To this day, Wisconsin liberals genuflect at the mention of “Fighting Bob” La Follette, the state’s most revered political figure, who served as governor and U.S. senator and won 17 percent of the vote as a Progressive Party candidate for president in 1924. La Follette earned his place in state lore the hard way, fighting an uphill battle against what he called “the menace of the political machine.” Back then, that meant party bosses who anointed candidates in smoke-filled rooms, blunting the will of the people. La Follette believed that to end “political robbery,” the nominating process had to “go back to the first principles of democracy; go back to the people.” After several failed tries, La Follette finally beat the machine and became Wisconsin’s governor in 1900.

If he were alive today, though, La Follette might see a new kind of menace: public-sector unions. In 1898, public-sector unionization was only a gleam in progressives’ eyes; it wouldn’t become a reality in Wisconsin until 1959. But by 2012, unions have grown into the dominant political force in the state. And they’ve used their power to organize a special election to recall Governor Scott Walker, who provoked their ire last year when he rolled back collective bargaining power.

After some looking around, the unions appear to have settled on a candidate. At first, they flirted with Democratic state senator Tim Cullen, who briefly considered challenging Walker. Cullen, along with 13 other Democratic state senators, fled the state last year to block a vote on Walker’s plan. But when union leaders asked him whether he would commit to vetoing any future state budget that didn’t restore collective bargaining for public unions, he declined. “I said I could not make that promise and I did not think any serious candidate for governor could or should make that commitment,” Cullen told the Milwaukee Journal Sentinel. He decided against making a run, citing the unions’ “respectful indifference” to his candidacy.

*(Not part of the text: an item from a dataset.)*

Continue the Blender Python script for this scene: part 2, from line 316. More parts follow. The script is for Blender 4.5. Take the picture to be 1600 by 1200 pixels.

But former Dane County executive and two-time statewide election loser Kathleen Falk agreed to the unions’ veto demands. On Wednesday afternoon, the state’s largest teachers’ union announced its endorsement of Falk, thus granting her access to millions in campaign cash. Falk’s candidacy will be built around the issue of public-sector collective bargaining—not the 150,000 jobs Wisconsin lost in the past two years, or the state’s rapidly increasing health-care costs, or the deficits in the transportation fund, among many other challenges.

Falk’s deference is typical of the hold Wisconsin’s public-sector unions tend to exert on public officials. The unions spend millions on campaigns to elect legislators with whom they then negotiate contracts. Protesting Walker’s reforms a year ago, hordes of mittened protesters marched on the Wisconsin Capitol, chanting, “This is what democracy looks like!” But when the 4.9 percent of Wisconsin residents who get their paychecks from state and local government can hold the state budget hostage, it looks much more like the rigged, machine-style politics that Robert La Follette dedicated his career to fighting.

“Government by the political machine is without exception the rule of the minority,” La Follette said in 1897. Today’s progressives prefer selective remembrance of La Follette’s legacy: as long as it’s for the right cause, minority rule is fine by them.